Tomamos conta do Centro Acadêmico, criamos um cursinho preparatório, com aulas nos altos do belo casarão onde a escola funcionava, publicamos uma revista (Difusão) e fazíamos nossa subversão nos limites do tolerado. Numa dessas manifestações, levamos panfletos que redigimos contra o voto de cabresto (pela anulação do voto como forma de protesto) para o Cine Metrópole, na linda galeria do mesmo nome, ao lado da Biblioteca Municipal Mário de Andrade.
Depois de vermos sessões seguidas do documentário sobre o festival de música de Woodstock, nos Estados Unidos, deixamos o panfleto nas poltronas e, ainda tremendo, fomos comemorar nossa ousadia num daqueles muitos botecos que nos serviam de agasalho e refrigério.
Em época ruim, péssima, de abuso e medo, éramos felizes porque fazíamos aquilo em que acreditávamos e estávamos convencidos de que assim mudaríamos o mundo para melhor. Tínhamos ideais, sonhos, utopias. Leon, sei-o hoje, tinha planos muito pessoais, que cumpriu com esmero. Era um dos mais badalados personagens da maior cidade do país e do continente.
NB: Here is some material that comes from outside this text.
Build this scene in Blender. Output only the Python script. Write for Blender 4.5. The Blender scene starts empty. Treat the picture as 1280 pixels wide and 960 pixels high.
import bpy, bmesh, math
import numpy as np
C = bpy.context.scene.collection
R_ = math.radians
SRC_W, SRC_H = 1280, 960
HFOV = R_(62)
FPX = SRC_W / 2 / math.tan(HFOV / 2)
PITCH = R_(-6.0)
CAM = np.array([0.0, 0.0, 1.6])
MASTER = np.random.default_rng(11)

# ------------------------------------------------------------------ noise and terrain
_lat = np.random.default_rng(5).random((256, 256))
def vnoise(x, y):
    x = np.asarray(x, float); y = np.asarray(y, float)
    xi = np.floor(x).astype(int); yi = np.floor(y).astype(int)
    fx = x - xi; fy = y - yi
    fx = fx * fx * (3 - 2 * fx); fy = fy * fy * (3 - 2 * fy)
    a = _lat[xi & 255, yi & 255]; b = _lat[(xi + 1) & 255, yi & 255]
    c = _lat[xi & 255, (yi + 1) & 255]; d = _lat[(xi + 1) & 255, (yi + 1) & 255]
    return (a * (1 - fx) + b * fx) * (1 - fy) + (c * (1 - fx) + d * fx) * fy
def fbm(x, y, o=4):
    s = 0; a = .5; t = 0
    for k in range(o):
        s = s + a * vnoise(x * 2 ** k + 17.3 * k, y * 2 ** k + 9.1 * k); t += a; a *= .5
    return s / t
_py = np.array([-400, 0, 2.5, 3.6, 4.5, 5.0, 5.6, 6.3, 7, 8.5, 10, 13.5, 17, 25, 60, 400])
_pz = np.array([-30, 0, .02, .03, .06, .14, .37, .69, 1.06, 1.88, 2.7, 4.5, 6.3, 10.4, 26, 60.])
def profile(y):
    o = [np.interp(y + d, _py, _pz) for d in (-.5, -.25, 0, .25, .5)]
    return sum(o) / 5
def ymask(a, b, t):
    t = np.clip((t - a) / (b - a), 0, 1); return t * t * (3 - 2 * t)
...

Sua morte recolocou em contato os antigos amigos cabeludos, hoje sessentões a caminho da mais alta maturidade. Espraiados pelo espaço e pelas especialidades, mantemos um elo indissolúvel com a nossa história e as nossas esperanças. Ainda não perdemos de todo a esperança, fonte de jovialidade, que iluminava nosso rosto e nos dava certa tranquilidade para encarar a realidade hostil.
Como nessa foto, que o hoje cineasta Cláudio Kahns me mandou, batida por ele, para minha total surpresa e gratidão. Toda turma foi me levar à despedida na antiga rodoviária paulistana, uma das minas de ouro do grupo da Folha de S. Paulo, de Frias & Caldeira, no centro deteriorado da cidade. Eu partia para uma aventura: viagem rodoviária até Belém, na longínqua e estranha Amazônia da minha origem (não havia outro amazônida na escola), que provocava espanto e incredulidade entre os meus caros amigos paulistanos.
Brincávamos e sorríamos felizes. O mundo era ruim. Mas nós íamos mudá-lo – já, já.